Entonces, si existen tantos precedentes, ¿qué hace que Diamantes en bruto me haya resultado especial?
La película de los hermanos Safdie, al contrario que los ejemplos que he mencionado antes, no necesita de la violencia o el sexo para llamar a la entraña. Aunque en determinados fragmentos estos elementos cobran importancia, es el aspecto formal el que se impone al temático, y el que realmente nos angustia, nos estresa y nos agobia. El logro de Diamantes en bruto es el de hacer un uso del lenguaje cinematográfico que consigue, por si mismo, revolvernos las tripas. El director argentino Gaspar Noé llevó esta práctica al extremo un año antes que los Safdie, con su excelente película Clímax (2018), en la cual la cámara se agita, se arrastra y se desliza a través de los fibrosos cuerpos de los protagonistas, inmersos en un viaje alucinatorio producido por el LSD. Cada una de las decisiones tomadas por Noé en Clímax tiene como objetivo sumergirnos en este viaje que, más que evasivo, es angustioso, mareante y confuso. En Clímax, al igual que en Diamantes en bruto, la historia es una excusa para que reaccionemos y nos impliquemos somáticamente, para que nos sintamos incómodos y revueltos a nivel corporal.

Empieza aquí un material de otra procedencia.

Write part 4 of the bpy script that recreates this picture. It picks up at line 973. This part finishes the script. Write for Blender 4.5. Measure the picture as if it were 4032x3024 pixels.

Diamantes en Bruto y Clímax son buenas películas y, a la vez, experiencias desagradables. ¿Sería posible desarrollar un cine de la entraña que trajese consigo buenas sensaciones? ¿Un cine que representase el placer que sentimos cuando degustamos un trozo de pastel y no los espasmos que sufrimos tras las arcadas cuando lo vomitamos? Quizá haya sido, Call me by your name (2017) de Luca Guadagnino, para mí, la película que más se ha acercado al objetivo de desarrollar sensaciones corporales agradables. Y es que Call me by your name, más que del amor, habla de la sensación de ser acariciado por los rayos de sol en verano, de notar cómo las gotas de sudor se deslizan por nuestro torso y de sentir la humedad del agua y el frescor del campo.
Aunque el cine siempre aspira a contar más y mejor, ya ha andado un gran camino en el ámbito del pensamiento y las emociones, y no tanto en el de las tripas. Si realmente el futuro del cine está en la entraña, entonces el escritor Aldous Huxley tenía razón cuando en su distopía Un mundo feliz (1932) describía los mecanismos que generaban las sensaciones táctiles y olfativas que complementaban las aborrecibles películas del futuro, que Huxley presenta como ejemplo de la decadencia del arte en un futuro terrible.
Si tomamos ese camino, nuestro deber como creadores es el de desarrollar películas que se sobrepongan a esta decadencia morbosa huxleyana y que hagan evolucionar más este séptimo arte que tanto amamos.